Thanks to the presidential campaigns, political art is suddenly cool in New York, though after Nov. 2, it will probably all go away again. But in much of the rest of the world -- Asia, Africa, Latin America -- artists make political art all the time. They live political lives. They have an encompassing sense of what political means.
Nalini Malani, based in Mumbai, is such an artist. Now in mid-career, she has been seen here only sporadically, with paintings in museum group shows and an intensely theatrical video installation at the New Museum two years ago. Both media play a role in her strong first Manhattan gallery solo, which draws on mythology, religion and history, both Western and Indian, particularly as they shape the lives of women.
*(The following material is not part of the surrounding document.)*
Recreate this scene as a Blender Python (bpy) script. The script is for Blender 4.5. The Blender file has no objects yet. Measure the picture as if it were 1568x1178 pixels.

In paintings, she dovetails the figures of Sita from the ''Ramayana'' and Euripedes' Medea -- the one an ideal of submissive self-sacrifice, the other an emblem of destructive fury -- to propose a complex female persona beyond controlling stereotypes. The conflicts implicit in their stories are also embodied in ''Game Pieces,'' an installation of mylar cylinders painted with animals and deities. As the cylinders rotate, the shadows of the figures travel across images of mushroom-shaped clouds projected on the wall, as if heaven and earth alike were trying to escape devastation.
For the installation ''Unity in Diversity,'' we are invited to sit in a parlor with blood-red walls and a short video. The video opens with an image of a 19th-century painting of smiling Indian female musicians. The original picture was exhibited at the World Congress of Religions in Chicago in 1893, where the spiritual leader Vivekanada spoke against the dangers of religious orthodoxy. Those dangers have been realized many times since, in India and elsewhere, and are dramatized in the video, as the women come to life in an account of the mass killing of Muslims by Hindus in Gujurat two years ago. Like everything here, this piece is subtler and sharper than a description may suggest. Ms. Malani is a political artist of impressive visual range, now at the height of her power.